PROBLEM: Every line of the material that follows must be printed again exactly.
▬▬▬
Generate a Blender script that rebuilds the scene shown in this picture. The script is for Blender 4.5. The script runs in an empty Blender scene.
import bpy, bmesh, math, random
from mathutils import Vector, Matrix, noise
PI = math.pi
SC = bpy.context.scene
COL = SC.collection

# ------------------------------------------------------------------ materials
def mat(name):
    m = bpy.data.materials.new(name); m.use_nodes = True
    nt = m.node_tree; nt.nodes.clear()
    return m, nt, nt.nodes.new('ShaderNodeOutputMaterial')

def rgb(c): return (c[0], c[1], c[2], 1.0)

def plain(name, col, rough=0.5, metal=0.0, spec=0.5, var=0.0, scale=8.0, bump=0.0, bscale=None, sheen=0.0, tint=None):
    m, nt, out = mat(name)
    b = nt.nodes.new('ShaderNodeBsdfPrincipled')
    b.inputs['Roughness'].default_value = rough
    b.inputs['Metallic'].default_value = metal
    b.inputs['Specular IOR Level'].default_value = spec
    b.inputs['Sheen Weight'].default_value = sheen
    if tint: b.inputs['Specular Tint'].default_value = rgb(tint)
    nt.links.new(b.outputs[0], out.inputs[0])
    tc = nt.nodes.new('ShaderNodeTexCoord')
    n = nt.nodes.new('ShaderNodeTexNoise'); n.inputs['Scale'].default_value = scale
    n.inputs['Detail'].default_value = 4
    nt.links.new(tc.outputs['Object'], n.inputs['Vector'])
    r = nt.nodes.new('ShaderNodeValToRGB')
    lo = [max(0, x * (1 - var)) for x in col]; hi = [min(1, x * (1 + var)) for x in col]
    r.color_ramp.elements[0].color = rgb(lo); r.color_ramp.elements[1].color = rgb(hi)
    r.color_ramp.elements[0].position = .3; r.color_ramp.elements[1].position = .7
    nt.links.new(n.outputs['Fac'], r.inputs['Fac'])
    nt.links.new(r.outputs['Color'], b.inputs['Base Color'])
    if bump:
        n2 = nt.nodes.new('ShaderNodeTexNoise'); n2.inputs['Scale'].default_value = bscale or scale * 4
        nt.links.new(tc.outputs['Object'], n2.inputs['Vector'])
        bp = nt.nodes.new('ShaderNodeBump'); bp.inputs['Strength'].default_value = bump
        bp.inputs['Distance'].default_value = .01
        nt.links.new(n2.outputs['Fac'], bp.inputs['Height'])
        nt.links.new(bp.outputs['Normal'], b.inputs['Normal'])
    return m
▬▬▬
EXERCISE RESPONSE:
Generate a Blender script that rebuilds the scene shown in this picture. The script is for Blender 4.5. The script runs in an empty Blender scene.
import bpy, bmesh, math, random
from mathutils import Vector, Matrix, noise
PI = math.pi
SC = bpy.context.scene
COL = SC.collection

# ------------------------------------------------------------------ materials
def mat(name):
    m = bpy.data.materials.new(name); m.use_nodes = True
    nt = m.node_tree; nt.nodes.clear()
    return m, nt, nt.nodes.new('ShaderNodeOutputMaterial')

def rgb(c): return (c[0], c[1], c[2], 1.0)

def plain(name, col, rough=0.5, metal=0.0, spec=0.5, var=0.0, scale=8.0, bump=0.0, bscale=None, sheen=0.0, tint=None):
    m, nt, out = mat(name)
    b = nt.nodes.new('ShaderNodeBsdfPrincipled')
    b.inputs['Roughness'].default_value = rough
    b.inputs['Metallic'].default_value = metal
    b.inputs['Specular IOR Level'].default_value = spec
    b.inputs['Sheen Weight'].default_value = sheen
    if tint: b.inputs['Specular Tint'].default_value = rgb(tint)
    nt.links.new(b.outputs[0], out.inputs[0])
    tc = nt.nodes.new('ShaderNodeTexCoord')
    n = nt.nodes.new('ShaderNodeTexNoise'); n.inputs['Scale'].default_value = scale
    n.inputs['Detail'].default_value = 4
    nt.links.new(tc.outputs['Object'], n.inputs['Vector'])
    r = nt.nodes.new('ShaderNodeValToRGB')
    lo = [max(0, x * (1 - var)) for x in col]; hi = [min(1, x * (1 + var)) for x in col]
    r.color_ramp.elements[0].color = rgb(lo); r.color_ramp.elements[1].color = rgb(hi)
    r.color_ramp.elements[0].position = .3; r.color_ramp.elements[1].position = .7
    nt.links.new(n.outputs['Fac'], r.inputs['Fac'])
    nt.links.new(r.outputs['Color'], b.inputs['Base Color'])
    if bump:
        n2 = nt.nodes.new('ShaderNodeTexNoise'); n2.inputs['Scale'].default_value = bscale or scale * 4
        nt.links.new(tc.outputs['Object'], n2.inputs['Vector'])
        bp = nt.nodes.new('ShaderNodeBump'); bp.inputs['Strength'].default_value = bump
        bp.inputs['Distance'].default_value = .01
        nt.links.new(n2.outputs['Fac'], bp.inputs['Height'])
        nt.links.new(bp.outputs['Normal'], b.inputs['Normal'])
    return m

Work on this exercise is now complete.